Concert de l’Orchestre de Paris sous la direction de Paavo Järvi, avec le concours du violoniste Joshua Bell à la Philharmonie de Paris.




Le passage devant l’Orchestre de Paris de Paavo Järvi suscite toujours un accueil enthousiaste de son ancienne formation qui répond avec un engagement sans fard à une direction qui cultive de franches oppositions pour des résultats très architecturaux dans le concerto de Dvořák avec Joshua Bell, la Septième de Sibelius et la Huitième de Beethoven.


La grande longueur d’archet de Joshua Bell et sa sonorité légèrement automnale se prêtent bien au lyrisme du Concerto pour violon de Dvořák.
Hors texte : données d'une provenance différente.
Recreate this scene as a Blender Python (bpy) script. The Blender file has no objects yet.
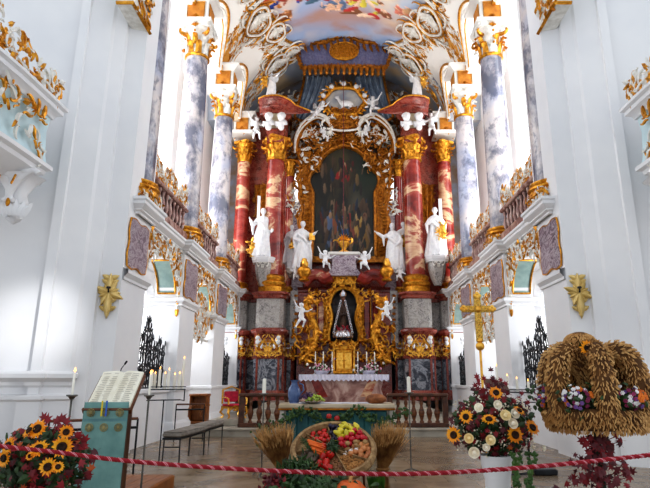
import bpy, math, random
import numpy as np
from mathutils import Vector, Matrix
V=Vector; PI=math.pi; R=math.radians
sin,cos,sqrt=math.sin,math.cos,math.sqrt
S=bpy.context.scene; COL=S.collection
rnd=random.Random(7)
# ---------------------------------------------------------------- camera model
FP=533.0; PT=math.atan(136/533); CC,SS=cos(PT),sin(PT); EYE=1.6; VPX=344.0
def at(px,py,Y):
    t=(244-py)/FP; h=Y*(t*CC+SS)/(CC-t*SS); D=Y*CC+h*SS
    return V(((px-VPX)*D/FP,Y,EYE+h))
cam=bpy.data.cameras.new('camera'); cam.sensor_width=36; cam.lens=FP/650*36
cam.shift_x=-(VPX-325)/650; cam.clip_end=200
co=bpy.data.objects.new('camera',cam); COL.objects.link(co)
co.location=(0,0,EYE); co.rotation_euler=(R(90)+PT,0,0); S.camera=co
# ---------------------------------------------------------------- mesh builder
def track(n,up='Y'):
    return V(n).to_track_quat('Z',up).to_matrix().to_4x4()
def TR(loc,n=None,sc=1.0,spin=0.0):
    m=Matrix.Translation(V(loc))
    if n is not None: m=m@track(n)
    if spin: m=m@Matrix.Rotation(spin,4,'Z')
    if isinstance(sc,(int,float)): sc=(sc,sc,sc)
    return m@Matrix.Diagonal((sc[0],sc[1],sc[2],1))
class MB:
    def __init__(s): s.v=[]; s.f=[]; s.mi=[]; s.cur=0; s.T=None
    def add(s,vs,fs):
        b=len(s.v)
        if s.T is not None: vs=[s.T@V(p) for p in vs]
        s.v.extend([tuple(p) for p in vs]); s.f.extend([tuple(i+b for i in q) for q in fs]); s.mi.extend([s.cur]*len(fs)); return s
    def box(s,x0,x1,y0,y1,z0,z1):
        return s.add([(x0,y0,z0),(x1,y0,z0),(x1,y1,z0),(x0,y1,z0),(x0,y0,z1),(x1,y0,z1),(x1,y1,z1),(x0,y1,z1)],
          [(3,2,1,0),(4,5,6,7),(0,1,5,4),(1,2,6,5),(2,3,7,6),(3,0,4,7)])
    def bev(s,x0,x1,y0,y1,z0,z1,b=.02):
        # chamfered box
        P=[(x0+b,y0),(x1-b,y0),(x1,y0+b),(x1,y1-b),(x1-b,y1),(x0+b,y1),(x0,y1-b),(x0,y0+b)]
        cx,cy=(x0+x1)/2,(y0+y1)/2; hx,hy=(x1-x0)/2,(y1-y0)/2
        def ring(k,z): return [(cx+(x-cx)*(1-k*b/hx),cy+(y-cy)*(1-k*b/hy),z) for x,y in P]
        return s.rings([ring(1,z0),ring(0,z0+b),ring(0,z1-b),ring(1,z1)],True)
    def rings(s,rs,cap=False,closed=True):
        n=len(rs[0]); vs=[p for r in rs for p in r]; fs=[]
        for i in range(len(rs)-1):
            for j in range(n if closed else n-1):
                k=(j+1)%n; fs.append((i*n+j,i*n+k,(i+1)*n+k,(i+1)*n+j))
        if cap: fs.append(tuple(range(n-1,-1,-1))); fs.append(tuple((len(rs)-1)*n+j for j in range(n)))
        return s.add(vs,fs)
    def prism(s,poly,z0,z1):
        return s.rings([[(x,y,z0) for x,y in poly],[(x,y,z1) for x,y in poly]],True)
    def lathe(s,prof,c=(0,0,0),n=16,cap=True,fn=None,ex=1,ey=1):
        rs=[]
        for r,z in prof:
            ring=[]
            for j in range(n):
                a=2*PI*j/n; q=r*(fn(a,z) if fn else 1); ring.append((c[0]+q*cos(a)*ex,c[1]+q*sin(a)*ey,c[2]+z))
            rs.append(ring)
        return s.rings(rs,cap)
    def tube(s,pts,r,n=6,flat=1.0,cap=True,closed=False,nrm=None):
        pts=[V(p) for p in pts]; m=len(pts)
        if not hasattr(r,'__len__'): r=[r]*m
        rs=[]; prev=None
        for i,p in enumerate(pts):
            if closed: t=pts[(i+1)%m]-pts[i-1]
            else: t=pts[min(i+1,m-1)]-pts[max(i-1,0)]
            if t.length<1e-9: t=V((0,0,1))
            t.normalize()
            if nrm is not None: a=V(nrm)-t*t.dot(V(nrm))
            elif prev is not None: a=prev-t*t.dot(prev)
            else: a=t.orthogonal()
            if a.length<1e-6: a=t.orthogonal()
            a.normalize(); prev=a; b=t.cross(a)
            rs.append([p+(a*cos(2*PI*j/n)*flat+b*sin(2*PI*j/n))*r[i] for j in range(n)])
        if closed: rs.append(rs[0]); return s.rings(rs,False)
        return s.rings(rs,cap)
    def cap(s,p0,r0,p1,r1,n=10):
        p0,p1=V(p0),V(p1); d=(p1-p0); L=d.length; d=d/L if L>1e-6 else V((0,0,1))
        pts=[];rr=[]
        for k in (90,60,30): pts.append(p0-d*r0*sin(R(k))); rr.append(max(r0*cos(R(k)),.001))
        pts.append(p0); rr.append(r0); pts.append(p1); rr.append(r1)
        for k in (30,60,90): pts.append(p1+d*r1*sin(R(k))); rr.append(max(r1*cos(R(k)),.001))
        return s.tube(pts,rr,n)
    def ell(s,c,r,n=12,m=8,M=None):
        if isinstance(r,(int,float)): r=(r,r,r)
        rs=[]
        for i in range(m+1):
            a=-PI/2+PI*i/m; q=max(cos(a),.01)
            ring=[V((r[0]*q*cos(2*PI*j/n),r[1]*q*sin(2*PI*j/n),r[2]*sin(a))) for j in range(n)]
            if M is not None: ring=[M@p for p in ring]
            rs.append([V(c)+p for p in ring])
        return s.rings(rs,True)
    def grid(s,fn,nu,nv,cu=False):
        vs=[fn(i/nu,j/nv) for j in range(nv+1) for i in range(nu+1)]
        return s.add(vs,[(j*(nu+1)+i,j*(nu+1)+i+1,(j+1)*(nu+1)+i+1,(j+1)*(nu+1)+i) for j in range(nv) for i in range(nu)])
    def sweep(s,path,prof,side=1,closed=False):
        m=len(path); out=[]
        for i in range(m):
            p=V(path[i]); a=V(path[i-1]) if (i>0 or closed) else None; b=V(path[(i+1)%m]) if (i<m-1 or closed) else None
            ns=[]
            if a is not None: d=(p-a).normalized(); ns.append(V((d.y,-d.x)))
            if b is not None: d=(b-p).normalized(); ns.append(V((d.y,-d.x)))
            n=sum(ns,V((0,0))); n.normalize(); k=1/max(.4,n.dot(ns[0]))
            out.append([(p.x+n.x*o*k*side,p.y+n.y*o*k*side,z) for o,z in prof])
        if closed: out.append(out[0])
        return s.rings(out,False,closed=False)
    def obj(s,name,mat,parent=None,loc=None,smooth=42,remesh=None,shift=True,solid=None):
        me=bpy.data.meshes.new(name); vs=s.v
        if loc is None and parent is None and vs:
            a=np.array(vs); loc=((a[:,0].min()+a[:,0].max())/2,(a[:,1].min()+a[:,1].max())/2,a[:,2].min())
        if loc is not None and shift: vs=[(x-loc[0],y-loc[1],z-loc[2]) for x,y,z in vs]
        me.from_pydata(vs,[],s.f)
        ms=mat if isinstance(mat,(list,tuple)) else [mat]
        for m_ in ms: me.materials.append(m_)
        if len(ms)>1: me.polygons.foreach_set('material_index',s.mi)
        if smooth:
            me.polygons.foreach_set('use_smooth',[True]*len(me.polygons)); me.set_sharp_from_angle(angle=R(smooth))
        me.update()
        o=bpy.data.objects.new(name,me); COL.objects.link(o)
        if loc is not None: o.location=loc
        if parent is not None: o.parent=parent
        if remesh:
            md=o.modifiers.new('remesh','REMESH'); md.mode='VOXEL'; md.voxel_size=remesh; md.use_smooth_shade=True
            sm=o.modifiers.new('smooth','SMOOTH'); sm.iterations=2; sm.factor=.4
        if solid:
            sd=o.modifiers.new('solid','SOLIDIFY'); sd.thickness=solid; sd.offset=0
        return o
def tag(o,label=None,cat=None,group=None,kind=None):
    if label: o['label']=label
    if cat: o['category']=cat
    if group: o['group']=group
    if kind: o['kind']=kind
    return o
def thing(name,label,cat,loc=(0,0,0),rz=0,group=None):
    o=bpy.data.objects.new(name,None); COL.objects.link(o); o.location=loc; o.rotation_euler=(0,0,rz); o.empty_display_size=.1
    return tag(o,label,cat,group)
def struct(o): o['kind']='structure'; return o
def copytree(o,parent=None):
    c=o.copy(); COL.objects.link(c)
    if parent is not None: c.parent=parent
    for ch in list(o.children): copytree(ch,c)
    return c
def dup(o,loc,label=None,rz=None,group=None,sc=None):
    c=copytree(o); c.location=loc
    if rz is not None: c.rotation_euler[2]=rz
    if sc is not None: c.scale=(sc,sc,sc) if isinstance(sc,(int,float)) else sc
    if label: c['label']=label
    if group: c['group']=group
    return c
# ---------------------------------------------------------------- materials
def C(r,g=None,b=None):
    if g is None: r,g,b=r
    f=lambda x:(x/255/12.92 if x/255<=.04045 else ((x/255+.055)/1.055)**2.4)
    return (f(r),f(g),f(b),1)
def newmat(name):
    m=bpy.data.materials.new(name); m.use_nodes=True; nt=m.node_tree; return m,nt,nt.nodes['Principled BSDF']
def coords(nt,rand=True,scale=(1,1,1)):
    tc=nt.nodes.new('ShaderNodeTexCoord'); mp=nt.nodes.new('ShaderNodeMapping'); mp.inputs['Scale'].default_value=scale
    if rand:
        oi=nt.nodes.new('ShaderNodeObjectInfo'); ad=nt.nodes.new('ShaderNodeVectorMath'); ad.operation='MULTIPLY_ADD'
        ad.inputs[1].default_value=(37,53,71); nt.links.new(oi.outputs['Random'],ad.inputs[0]); nt.links.new(tc.outputs['Object'],ad.inputs[2])
        nt.links.new(ad.outputs[0],mp.inputs[0])
    else: nt.links.new(tc.outputs['Object'],mp.inputs[0])
    return mp.outputs[0]
def noise(nt,vec,sc,det=4,dist=0,rough=.55):
    n=nt.nodes.new('ShaderNodeTexNoise'); n.inputs['Scale'].default_value=sc; n.inputs['Detail'].default_value=det
    n.inputs['Distortion'].default_value=dist; n.inputs['Roughness'].default_value=rough
    nt.links.new(vec,n.inputs['Vector']); return n.outputs[0]
def ramp(nt,fac,stops,interp='LINEAR'):
    r=nt.nodes.new('ShaderNodeValToRGB'); cr=r.color_ramp; cr.interpolation=interp
    while len(cr.elements)<len(stops): cr.elements.new(.5)
    for e,(p,c) in zip(cr.elements,stops): e.position=p; e.color=c
    nt.links.new(fac,r.inputs[0]); return r.outputs[0]
def bump(nt,b,h,st=.3,d=.02):
    n=nt.nodes.new('ShaderNodeBump'); n.inputs['Strength'].default_value=st; n.inputs['Distance'].default_value=d
    nt.links.new(h,n.inputs['Height']); nt.links.new(n.outputs[0],b.inputs['Normal'])
def M(name,c1,c2=None,sc=3,rough=.6,metal=0,bmp=0,bsc=None,scale=(1,1,1),em=0,det=3,lo=.35,hi=.65,spec=.5):
    m,nt,b=newmat(name); b.inputs['Roughness'].default_value=rough; b.inputs['Metallic'].default_value=metal
    b.inputs['Specular IOR Level'].default_value=spec
    v=coords(nt,True,scale); n=noise(nt,v,sc,det)
    c2=c2 or tuple(x*.82 for x in c1[:3])+(1,)
    col=ramp(nt,n,[(lo,c1),(hi,c2)]); nt.links.new(col,b.inputs['Base Color'])
    if em: nt.links.new(col,b.inputs['Emission Color']); b.inputs['Emission Strength'].default_value=em
    if bmp: bump(nt,b,noise(nt,v,bsc or sc*4,4),bmp)
    return m
def marble(name,stops,sc=1.2,dist=1.6,scale=(1,1,1),rough=.18,veins=None,det=6):
    m,nt,b=newmat(name); b.inputs['Roughness'].default_value=rough
    v=coords(nt,True,scale); n=noise(nt,v,sc,det,dist,.6); col=ramp(nt,n,stops)
    if veins:
        n2=noise(nt,v,sc*2.3,8,2.5,.65); f=ramp(nt,n2,[(.44,(0,0,0,1)),(.5,(1,1,1,1)),(.56,(0,0,0,1))])
        mx=nt.nodes.new('ShaderNodeMix'); mx.data_type='RGBA'; nt.links.new(f,mx.inputs[0]); nt.links.new(col,mx.inputs[6]); mx.inputs[7].default_value=veins; col=mx.outputs[2]
    nt.links.new(col,b.inputs['Base Color']); return m
PLASTER=M('white_plaster',C(234,233,233),C(225,225,227),.6,.8,bmp=.05,bsc=30)
PLASTER2=M('cream_plaster',C(228,226,220),C(212,209,203),.7,.8,bmp=.05,bsc=30)
STUCCO=M('white_stucco',C(236,234,228),C(210,206,196),6,.6,bmp=.2,bsc=18)
CREAM=M('cream_stucco',C(224,214,190),C(196,180,146),3,.6,bmp=.3,bsc=12)
STATUE=M('white_statue',C(238,238,238),C(222,223,226),5,.38)
GOLD=M('gold_leaf',C(232,170,62),C(176,112,26),9,.34,.75,bmp=.35,bsc=30)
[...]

Chacun des trois mouvements semble chanté par le violoniste américain d’un seul souffle. Se mettant au niveau sonore parfois un peu discret du soliste, Paavo Järvi veille à ne pas le couvrir avec l’orchestre. Il réussit néanmoins à dresser des paysages vigoureux qui sans verser dans une étude folklorique fleurent tout de même bon le terroir. L’ensemble dégage beaucoup de couleurs et de beaux contrastes.


L’intensité fait cependant un bond après l’entracte avec la Symphonie n° 7 de Sibelius que le chef estonien avait déjà abordée lors de son mandat parisien. Quintessence de l’œuvre symphonique du compositeur, elle réalise en son mouvement unique la quadrature du cercle à partir de motifs très brefs, et demande autant de soins apportés aux détails qu’un élan permettant de surmonter les questionnements de ses béances. Järvi sculpte de gestes précis la matière sonore de l’Orchestre de Paris. La densité de son qu’il en obtient concourt à former l’image d’un bloc en modification perpétuelle dont la lumière irise ; du grand art.
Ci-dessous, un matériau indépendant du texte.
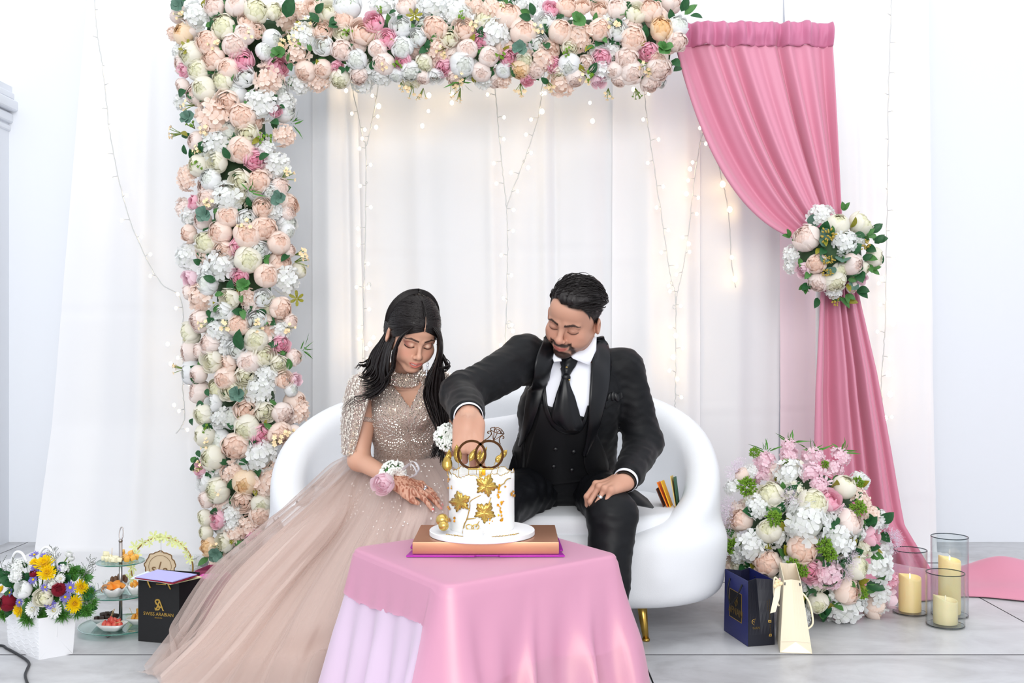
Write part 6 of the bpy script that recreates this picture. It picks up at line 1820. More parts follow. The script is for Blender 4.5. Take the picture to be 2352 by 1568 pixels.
def wom_col(v):
    k = HW.masks(v); p = k['p']; c = np.repeat(skw[None], len(v), 0)
    x, y, z, ax, zq = k['x'], k['y'], k['z'], k['ax'], k['zq']
    c = mix3(c, skw2, np.clip(.3 + .4 * vfbm(p, 38.0), 0, .6) * .4)
    blush = np.exp(-((ax - .042) ** 2 + (z + .030) ** 2) / .0005) * .40
    c = mix3(c, LC((222, 142, 122)), blush * (y < -.03))
    c = mix3(c, LC((205, 112, 102)), k['lip'] * .85)
    shade = (1 - sstep(.75, 1.15, np.sqrt(((ax - .033) / .020) ** 2 + ((z - .0065) / .0125) ** 2))) * k['front']
    c = mix3(c, LC((160, 96, 84)), shade * (.35 + .5 * sstep(.030, .046, ax)))
    c = mix3(c, LC((236, 204, 180)), np.exp(-((ax - .027) ** 2 + (z - .0035) ** 2) / .00004) * .8 * k['front'])
    c = mix3(c, LC((44, 30, 28)), np.clip(k['brow'], 0, .92))
    c = mix3(c, LC((16, 12, 12)), np.clip(k['lash'] * 1.2, 0, .97))
    # dark inside of the smiling mouth
    ins = (np.sqrt((x / .0195) ** 2 + ((zq + .0712) / .0055) ** 2) < 1) * (y > -.0925) * (y < -.06)
    c = mix3(c, LC((168, 92, 88)), ins * .8)
    scalp = sstep(.058, .068, z - .4 * np.clip(ax - .02, 0, .1) * -1 + .30 * np.clip(y + .04, -.05, .2)) * (y > -.08)
    c = mix3(c, LC((40, 30, 30)), np.clip(scalp, 0, 1) * (1 - (np.abs(x - .001) < .0022) * (y < .02)))
    return c
def arm_col(v):
    c = np.repeat(skw[None], len(v), 0); p = v.astype(np.float32)
    c = mix3(c, skw2, np.clip(.4 + .5 * vfbm(p, 40.0), 0, 1) * .4)
    # henna: leafy bands on the backs of the hands and the wrist
    f_ = np.sin(p[:, 0] * 330 + 3 * np.sin(p[:, 1] * 210)) * np.sin(p[:, 1] * 300 + 3 * np.sin(p[:, 0] * 190 + 1)) + .45 * np.sin(p[:, 0] * 610 + p[:, 1] * 520)
    dist = np.minimum(np.linalg.norm(p - A3(wh.W(0, .055, .01)), axis=1), np.linalg.norm(p - A3(wh2.W(0, .055, .01)), axis=1))
    dw_ = np.linalg.norm(p - A3(wW_R.lerp(wE_R, .42)), axis=1)
    m_ = sstep(.05, .45, f_) * ((dist < .075) * (.55 + .45 * sstep(.07, .03, dist)) + (dw_ < .022))
    fing = np.linalg.norm(p - A3(wh.W(0, .12, -.005)), axis=1) < .055
    m_ = np.maximum(m_, fing * sstep(-.2, .3, f_) * .8)
    return mix3(c, HENNA, np.clip(m_, 0, .85))
wh = Hand(wW_R, (.86, -.46, -.20), (.08, -.30, .95), side=1, k=.86, curls=[(.25, .30, .2), (.22, .28, .2), (.25, .28, .2), (.30, .30, .2)], spread=.05, thumb=(.35, .3), thumb_in=.25)
wh2 = Hand(wW_L, (.50, -.05, -.80), (-.1, -.95, .0), side=-1, k=.72, curls=[(1.3, 1.4, .8)] * 4, thumb=(.2, .2), thumb_in=.4)
parts = []
v, q = mesh_sdf(w_up, hw0 - (.15, .17, .17), hw0 + (.15, .2, .16), .0018); parts.append((v, q, wom_col(v)))
for H_, e_, s_ in ((wh, wE_R, wS_R), (wh2, wE_L, wS_L)):
    def f_arm(p):
        d = H_.sdf(p, (H_.o + (e_ - H_.o).normalized() * .05, .023), .0205)
        d = smin(d, sd_cone(p, H_.o + (e_ - H_.o).normalized() * .04, e_, .0215, .0305), .015)
        return smin(d, sd_cone(p, e_, s_, .0305, .036), .022)
    lo = np.min([np.array(a) for a in (H_.o, e_, s_, H_.W(0, .16, 0))], 0) - .07; hi = np.max([np.array(a) for a in (H_.o, e_, s_, H_.W(0, .16, 0))], 0) + .07
    v, q = mesh_sdf(f_arm, lo, hi, .0026); parts.append((v, q, arm_col(v)))
v, q = mesh_sdf(lambda p: w_torso(p, -.007), (-.55, 2.98, .38), (-.10, 3.55, .88), .009); parts.append((v, q, np.repeat(skw[None], len(v), 0)))
V_, Q_, C_ = join_np(parts)
np_mesh('body', V_, Q_, wom, M_skin_w, C_)
wh.nails(mat('coral_nail', (246, 122, 122), rough=.25), wom)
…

C’est aussi une lecture assez verticale qui est offerte dans la Huitième de Beethoven qui clôt le programme. Le chef en cultive les accords d’une manière imposante, presque intimidante. Les cordes comme les vents sonnent d’une cohérence sans faille, d’une virtuosité ébouriffante. Le Menuet garde un sérieux impressionnant avec le solo intense d’Éric Picard au violoncelle. Et le caractère hardi du final s’impose de manière magistrale bien que son alacrité et sa délicatesse puissent être plus développées avec d’autres artistes. La coda sonne divinement. Il fallait bien cela pour tenir la comparaison avec le Sibelius qui précédait ! Le pari d’un programme risqué se trouve pleinement rempli.